Tuesday, October 18, 2011

the bracha of Moshe Rabeinu

Before Zos HaBracha gets into the meat and potatoes of Moshe Rabeinu's bracha to the shevatim, it opens with praise of Hashem (Rashi 33:2) -- "Hashem m'Sinai ba... Mimino aish das lamo..." etc. as lawgiver and as having a special bond with Bnei Yisrael. As much as this introduction is about Hashem, it is also about us. Commenting on the pasuk, "Torah tzivah lanu Moshe...," Ramban explains that it is the acceptance of the Torah on our part which makes us worthy of receiving a bracha. In other words, you can't just walk up even to a Moshe Rabeinu with no desire to change, to grow, to come closer to Hashem, no commitment, and expect him to drop a bracha in your lap and give you whatever your heart desires. A bracha has to be earned. A bracha requires a kabbalas haTorah as a pre-requisite.

The parsha presents the brachos of Moshe one by one to each sheivet -- "Yechi Reuvain...," "V'Zos l'Yehudah...," etc. Yet when it comes to sheivet Yisachar, rather than start a new pasuk with his bracha, instead the Torah tacks it on to the bracha of Zevulun, almost as an afterthought: "Smach Zevulun b'tzesecha v'Yisacha b'ohalaecha." The parsha then goes right back to Zevulun, "Amim har yikra'u..." Why doesn't Yisachar get his own spot in the sun, his own individual moment of attention? Furthermore, Chazal tell us that Zevulun and Yisachar made a partnership: Zevulun was a merchant who used his wealth to help support Yisachar, who dedicated himself to talmud Torah; together they shared the reward of talmud Torah. Shouldn't the focus be on Yisachar, who was doing the actual learning, and not on Zevulun, who just enabled Yisachar's talmud Torah? Why is the bracha directed at Zevulun as the primary recipient with Yisachar tacked on secondarily?

R' Chaim Kanievski in his Ta'ama d'Kra writes that the reason Zevulun is the focus of attention for this bracha and Yisachar is tacked on secondarily is precisely because Yisachar was the one who was totally immersed in talmud Torah. When one's life is Torah, one doesn't need an added bracha -- Torah itself is the biggest source of bracha a person can have.

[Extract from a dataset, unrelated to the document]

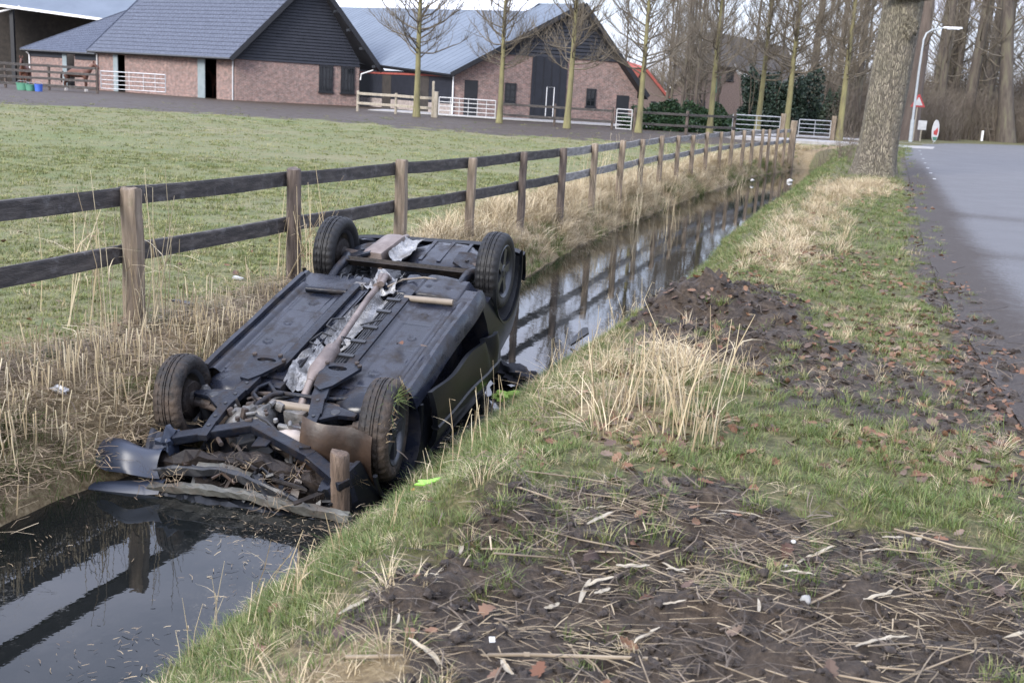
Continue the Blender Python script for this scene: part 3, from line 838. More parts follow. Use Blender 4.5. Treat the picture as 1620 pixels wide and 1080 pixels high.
hazedbrick = mat('hazed_brick', [(.085, .066, .062), (.135, .10, .09), (.19, .155, .14)], 7, .9, .3, 30, stretch=(1, 1, 3))  # brick greyed for the far houses, distance haze mixed into the colour
# red-roofed cottage and the old farmhouse further off
r0_, r1_ = (8.524, 98.000, 1.503), (12.272, 98.000, 1.556)
rh = empty('cottage', (r0_[0], r0_[1], .4), label='small brick house with bright red roof edge behind the metal-roofed barn', cat='house')
Fr = Face2(r0_, r1_, .3); rl_ = Fr.l
wall_quad('gable_wall', [Fr.p(0, 0), Fr.p(rl_, 0), Fr.p(rl_, 2.0), Fr.p(rl_ * .42, 4.4), Fr.p(0, 3.0)], hazedbrick, rh)
q = MB(); q.beam(Fr.p(rl_ * .42, 4.5, .3), Fr.p(rl_ + .4, 1.8, .3), .2, .22); q.build('red_barge_board', redtile, rh)
q = MB(); slab(q, Fr.p(-2.5, 3.1, .35), Fr.p(rl_ * .15, 2.3, .35), Fr.p(rl_ * .42, 4.5, .35), Fr.p(-2.0, 5.6, -3), .12); slab(q, Fr.p(rl_ + .4, 1.8, .3), Fr.p(rl_ + .4, 1.8, -8), Fr.p(rl_ * .42, 4.5, -8), Fr.p(rl_ * .42, 4.5, .3), .12); q.build('roof', redtile, rh)
Fr.window(rh, rl_ * .66, rl_ * .78, .6, 1.6, (1, 1))
under(rh)
k0, k1 = (13.281, 104.000, 1.319), (20.173, 104.000, 1.370)
fh = empty('farmhouse', (k0[0], k0[1], .4), label='old brick farmhouse with a hipped dark roof behind the bare trees', cat='farmhouse')
Fk = Face2(k0, k1, .3); kl = Fk.l
wall_quad('front_wall', [Fk.p(0, 0), Fk.p(kl, 0), Fk.p(kl, 3.6), Fk.p(kl * .82, 5.4), Fk.p(kl * .36, 5.6), Fk.p(0, 2.6)], hazedbrick, fh)
darkroof = mat('dark_thatch', [(.045, .042, .042), (.085, .078, .075)], 3, .9, .4)
q = MB()
slab(q, Fk.p(kl * .28, 5.2, .4), Fk.p(kl * .9, 5.1, .4), Fk.p(kl * .78, 8.2, -3), Fk.p(kl * .55, 8.3, -3), .25)
slab(q, Fk.p(kl * .86, 5.1, .4), Fk.p(kl * 1.9, 3.2, -2), Fk.p(kl * 1.8, 7.6, -8), Fk.p(kl * .78, 8.2, -3), .25)
slab(q, Fk.p(-.8, 2.2, .3), Fk.p(kl * .30, 5.2, .3), Fk.p(kl * .55, 8.3, -3), Fk.p(-.6, 2.6, -9), .25)
q.build('roof', darkroof, fh)
q = MB(); q.beam(Fk.p(-.8, 2.1, .4), Fk.p(kl * .3, 5.15, .4), .10, .14); q.build('pale_verge', dullwhite, fh)
q = MB(); q.beam(Fk.p(kl * .84, 5.4, .4), Fk.p(kl * 1.08, 3.1, .4), .10, .14); q.build('pale_verge', dullwhite, fh)
for x in (.45, .80): Fk.window(fh, kl * (x - .05), kl * (x + .05), 3.9, 4.7, (1, 1))
greendoor = mat('green_shutter', [(.05, .14, .10), (.07, .18, .13)], 3, .6)
q = MB(); Fk.panel(q, kl * .58, kl * .68, 2.7, 4.6, .02, .1); q.build('loft_door', greendoor, fh)
Fk.window(fh, kl * .36, kl * .5, 1.0, 2.0, (2, 1)); 
wall_quad('side_wall', [Fk.p(kl, 0), Fk.p(kl * 1.9, 0, -2), Fk.p(kl * 1.9, 3.2, -2), Fk.p(kl, 3.4)], hazedbrick, fh)
under(fh)

# ------------------------------------------------------------------ paddock fence along the ditch
def post_mb(h, w, sides=0, taper=.92, seed=0, below=.35, d=None):
    rr = random.Random(seed); d = d or w; mb = MB()
    levels = [-below, 0, h * .3, h * .6, h * .85, h - .015, h]
    n = 10; vs = []; fs = []
    ph = rr.uniform(0, 6)
    for i, z in enumerate(levels):
        s_ = 1 - (1 - taper) * max(0, z) / h
        if i == len(levels) - 1: s_ *= .86
        ox, oy = rr.uniform(-.006, .006), rr.uniform(-.006, .006)
        for k in range(n):
            t_ = 2 * PI * k / n + .3
            c_, s2 = math.cos(t_), math.sin(t_)
            p_ = 4 if sides else 2.2
            r_ = 1 / (abs(c_) ** p_ + abs(s2) ** p_) ** (1 / p_) * (1 + .05 * math.sin(3 * t_ + ph + z))
            vs.append((ox + c_ * r_ * w / 2 * s_, oy + s2 * r_ * d / 2 * s_, z + (rr.uniform(-.012, .008) if i == len(levels) - 1 else 0)))
    for i in range(len(levels) - 1):
        for k in range(n): fs.append((i * n + k, i * n + (k + 1) % n, (i + 1) * n + (k + 1) % n, (i + 1) * n + k))
    fs.append(tuple((len(levels) - 1) * n + k for k in range(n)))
    mb.add(vs, fs); return mb

def rail_mb(a, b, w, h, sag=.012, seed=0):
    rr = random.Random(seed); mb = MB(); a = Vector(a); b = Vector(b); n = 6
    d = (b - a).normalized(); s_ = d.cross(V(0, 0, 1)).normalized(); vs = []
    for i in range(n + 1):
        f = i / n; p = a * (1 - f) + b * f - V(0, 0, sag * 4 * f * (1 - f)) + s_ * rr.uniform(-.004, .004)
        for x, z in ((-1, -1), (1, -1), (1, .75), (.7, 1), (-.7, 1), (-1, .75)):
            vs.append(p + s_ * x * w / 2 + V(0, 0, z * h / 2 + rr.uniform(-.004, .004)))
    fs = []
    for i in range(n):
        for k in range(6): fs.append((i * 6 + k, (i + 1) * 6 + k, (i + 1) * 6 + (k + 1) % 6, i * 6 + (k + 1) % 6))
    fs.append(tuple(range(6))); fs.append(tuple(n * 6 + k for k in reversed(range(6))))
    mb.add(vs, fs); return mb

FP = [(-3.62, 5.75), (-2.876, 8.033), (-2.142, 10.295), (-1.363, 12.426), (-0.650, 14.196), (0.011, 16.217), (0.667, 18.179), (1.315, 20.171), (2.017, 22.504), (2.683, 24.760), (3.376, 26.922), (4.055, 28.816), (4.742, 30.841), (5.506, 33.125), (6.315, 35.342), (6.943, 36.762), (7.639, 38.381), (8.307, 40.033), (8.933, 41.367), (9.339, 42.036), (9.891, 43.094), (10.634, 45.002), (11.159, 45.905)]
pf = empty('paddock_fence', (FP[1][0], FP[1][1], 0), label='weathered two-rail wooden paddock fence running along the ditch bank', cat='fence')
fdir = [(Vector((*FP[min(i + 1, len(FP) - 1)], 0)) - Vector((*FP[max(i - 1, 0)], 0))).normalized() for i in range(len(FP))]
pz = [0.0] * len(FP)
lean = [0, -.6, -.3, .6, .9, 1.6, 2.0, 1.4, .5, -.5, .8, -.8, .4, 0, .6, -.4, .3, .2, 0, .3, -.2, .1, 0]
for i, (x, y) in enumerate(FP):
    base = zg(x, y); top = 1.05 + .38 * float(sst(28, 72, y)) * .55
    m_ = darkpost if i in (2, 5, 6) else postwood
    if i == len(FP) - 1: mb = post_mb(top - base + .32, .26, 1, .98, i)
    else: mb = post_mb(top - base + random.uniform(-.02, .03), (.135 if i < 4 else .125) + random.uniform(-.008, .012), i in (1, 3, 8), .93, i)
    o = mb.build('post', m_, None, 50)
    o.location = (x, y, base); o.rotation_euler = (random.uniform(-.01, .01), rad(lean[i]), math.atan2(fdir[i].y, fdir[i].x))
    o.parent = pf; o.matrix_parent_inverse = Matrix.Translation((-FP[1][0], -FP[1][1], 0))
    pz[i] = top
off = Vector((-.085, .03, 0))
for i in range(len(FP) - 1):
    for k, dz in enumerate((.085, .515)):
        a = Vector((*FP[i], pz[i] - dz)) + off - fdir[i] * .03; b_ = Vector((*FP[i + 1], pz[i + 1] - dz)) + off + fdir[i + 1] * .03
        if i % 2: a += V(-.006, 0, .004); b_ += V(-.006, 0, 0)
        o = rail_mb(a, b_, .038, .135, .01 if i < 8 else .02, i * 2 + k).build('rail', darkwood if i < 6 else greyrail, None)
        o.parent = pf; o.matrix_parent_inverse = Matrix.Translation((-FP[1][0], -FP[1][1], 0))

# ------------------------------------------------------------------ yard fences and gates
def rail_fence(name, pts, h, rails, wp, wr, hr, mpost, mrail, label, roundp=True, every=None):
    root = empty(name, (pts[0][0], pts[0][1], zg(pts[0][0], pts[0][1])), label=label, cat='fence')
    P_ = []
    for i in range(len(pts) - 1):
        a, b_ = Vector(pts[i][:2]), Vector(pts[i + 1][:2]); n = max(1, round((b_ - a).length / (every or 2.4)))
        for k in range(n): P_.append(a * (1 - k / n) + b_ * (k / n))
    P_.append(Vector(pts[-1][:2]))
    zz = [zg(p.x, p.y) for p in P_]
    made = []
    for i, p in enumerate(P_):
        made.append(link(post_mb(h + .04, wp, 0 if roundp else 1, .97, i).mesh('post', mpost, 50), 'post', None, (p.x, p.y, zz[i])))
    for i in range(len(P_) - 1):
        for r_ in rails:
            a = V(P_[i].x, P_[i].y, zz[i] + r_); b_ = V(P_[i + 1].x, P_[i + 1].y, zz[i + 1] + r_)
            d = (b_ - a).normalized(); s_ = d.cross(V(0, 0, 1)) * (wp / 2 + wr / 2 - .01)
            made.append(rail_mb(a + s_, b_ + s_, wr, hr, .01, i).build('rail', mrail, None))
    for o in made: o.parent = root; o.matrix_parent_inverse = Matrix.Translation(-root.location)
    return root
def bar_gate(name, a, b_, h, label, rows, z0=.12, bars=(.33, .66), m=None, posts=True, brace=False):
    a = Vector(a); b_ = Vector(b_); za = zg(a.x, a.y); zb_ = zg(b_.x, b_.y)
    A3, B3 = V(a.x, a.y, za), V(b_.x, b_.y, zb_)
    root = empty(name, A3, label=label, cat='gate'); made = []; m = m or galv
    q = MB(); U = V(0, 0, 1)
    for p in (A3, B3): q.tube([p + U * z0, p + U * h], .028, 8)
    q.tube([A3 + U * h, B3 + U * h], .03, 8); q.tube([A3 + U * z0, B3 + U * z0], .026, 8)
    made.append(q.build('gate_frame', m, None, 40))
    hs = [z0 + (h - z0) * (i + 1) / (rows + 1) for i in range(rows)]
    for z in hs:
        q = MB(); q.tube([A3 + U * z, B3 + U * z], .022, 8); made.append(q.build('gate_bar', m, None, 40))
    for f in bars:
        p = A3 * (1 - f) + B3 * f; q = MB(); q.beam(p + U * z0, p + U * h, .035, .012, (0, 1, 0)); made.append(q.build('gate_upright', m, None))
    for o in made: o.parent = root; o.matrix_parent_inverse = Matrix.Translation(-root.location)
    return root
rail_fence('rail_fence', [(-35.779, 70.000, 0.553), (-30.241, 70.000, 0.483), (-26.803, 69.000, 0.445)], 1.55, (.30, .72, 1.12, 1.50), .16, .06, .15, darkpost, darkwood, 'dark four-rail paddock fence in front of the horses at far left', every=3.4)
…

Maybe that's what we are supposed to get out of Simchas Torah. The lulav is put away, we don't have to eat in the sukkah anymore, there is no particular mitzvas ha'yom -- so why do we have a Yom Tov? Perhaps the idea is that those items are just props, accoutrements, albeit very important and meaningful ones, but if one has Torah, then one can have simcha and bracha even if one has nothing else at all.

1 comment:

  1. Anonymous11:59 AM

    >>> tacked on secondarily

    just as the Label "Simchas Torah (2)" was just tacked on-- this blog too is "immersed in talmud Torah", so why discuss 'simcha'?